Of course, once people started finding out, some went ballistic and lectured me (Come on, guys, I'm an adult) and others just gently asked the story and made sure I knew what I was doing, and just suggested I reconsider. Aaaaah. I listened whole-heartedly to them all, but respectfully disagreed.

So, let's recap. We got the birthday/anniversary/wisconsin/george-washington-look-a-like mask thing and the whole "who needs a job", and the soft landings...

So, of course, as I realize, I might get hungry without my fat paycheck, I go online and lookup overseas jobs. Now, everyone, and I mean, everyone has told me not to quit my postal job, to keep my insurance and my security, (and visit africa, first, and then later, maybe go there longer, etc,) but I am sure that, being God, I'll survive without it. And I was expecting that soft landing, but I didn't expect to type in the words "overseas jobs" and have the first hit to pop up be "united states postal service". Ccome on! And, of course, as I looked at the wedsites that listed jobs, I realized I might have trouble finding a position with no degree, and only clerical experience. So, I started looking at volunteering, but they all require that you have your own health insurance. Um, I was like, ok, I wonder if my soft landing of the dreams was the cushy job I already have, and since, "if a man doesn't work, he shall not eat," sounds reasonable, I might as well keep the fine job I already had.

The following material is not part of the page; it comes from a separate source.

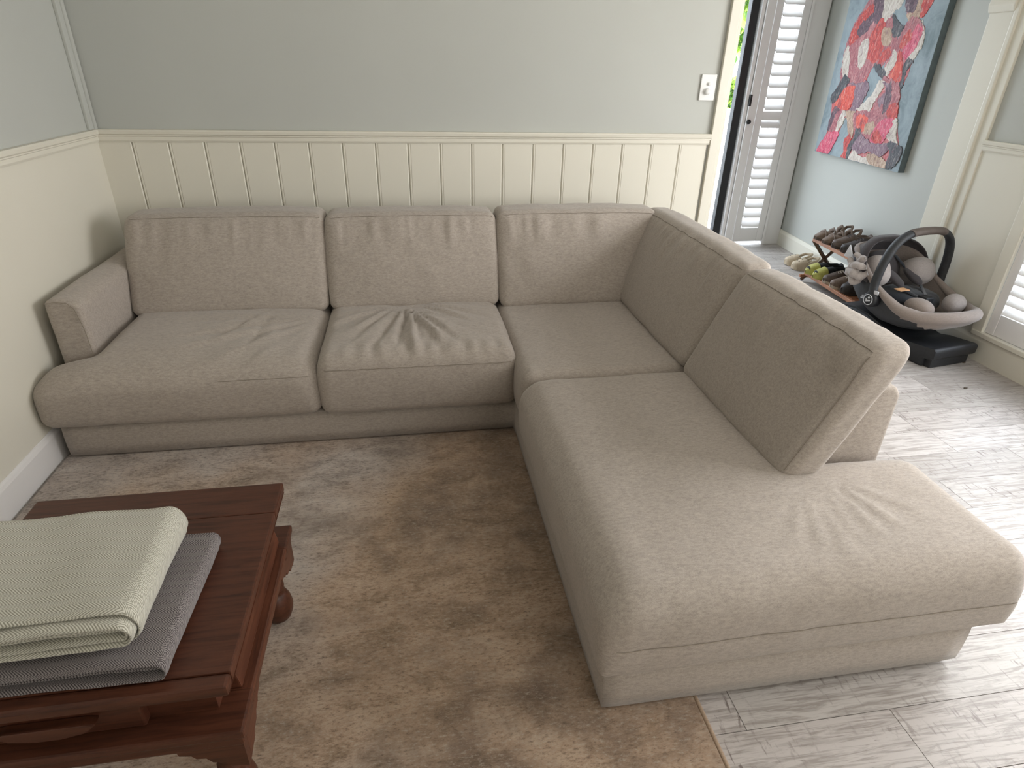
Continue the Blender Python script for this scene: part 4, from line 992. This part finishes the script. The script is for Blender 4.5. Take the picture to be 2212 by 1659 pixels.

I went back the day before my resignation would have taken effect and the h.r. lady about cried telling me how glad she was I came back. (Well, her husband had recently died, so she related how she had wished all the folks who praised him at his funeral had been able to tell him those things to his face. I almost cried, too.)

Now wasn't that was an adventure? And now, two years later, I have to find employment elsewhere, whether I like it or not. My worksite is closing. It'll be cool to see where I land this time. Don't worry, I'll keep you posted.